In the end, a public intellectual’s role is to criticize, as quoted in Stephen Mack’s blog essay, “The Decline of the Public Intellectual”, and T. Fried’s March column on the economic crisis titled “Are We Home Alone?” did just that. With an open and blatant honesty, T. Fried writes how instead of going above and beyond in the onset of the recession, “politics had descended into worse than normal.”
“There don’t seem to be any adults at the top — nobody acting larger than the moment, nobody being impelled by anything deeper than the last news cycle. Instead, Congress is slapping together punitive tax laws overnight like some Banana Republic, our president is getting in trouble cracking jokes on Jay Leno comparing his bowling skills to a Special Olympian, and the opposition party is behaving as if its only priority is to deflate President Obama’s popularity.”
He captured the spectacle that had become our economy and our political system, and in a tone that was paternal/condescending, he called America out on its foibles and challenged it rise above party politics in service of a “national mission.”
The United States is supposed to be a “city upon a hill” as discussed in Mack’s essay: “The Wicked Paradox Redux,” and T. Fried inspires this responsibility in individual Americans by telling them to adhere to principled values for the sake of a great cause.
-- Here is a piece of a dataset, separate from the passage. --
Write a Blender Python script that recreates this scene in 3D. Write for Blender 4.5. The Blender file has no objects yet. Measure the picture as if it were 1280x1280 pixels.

He criticizes the partisan-centric tactics of a GOP that’s determined to see Obama lose at any cost (even if it means the country loses too), asking them to go beyond the angry gaggle in Congress and be fueled by the needs of the country.
He writes: “I saw Eric Cantor, a Republican House leader, on CNBC the other day, and the entire interview consisted of him trying to exploit the A.I.G. situation for partisan gain without one constructive thought. I just kept staring at him and thinking: “Do you not have kids? Do you not have a pension that you’re worried about? Do you live in some gated community where all the banks will be O.K., even if our biggest banks go under? Do you think your party automatically wins if the country loses? What are you thinking?” If you want to guarantee that America becomes a mediocre nation, then just keep vilifying every public figure struggling to find a way out of this crisis who stumbles once.”
T. Fried is unique in the respect that he is a public intellectual who criticizes but at the same time, is removed from the melee. He is in the midst of the fray and above it at the same time. This embodies the true public intellectual: someone who can transcend politics when politics gets too political.
But is he being heard? Or is the Gotterdammerung of public intellectuals upon us?
If I, a member of what is stereotyped as the most apathetic demographic, am drawn by his sheer magnetism to flip to the foreign territory of an op-ed section and take a gander, hopefully that says something about the future of public intellectuals.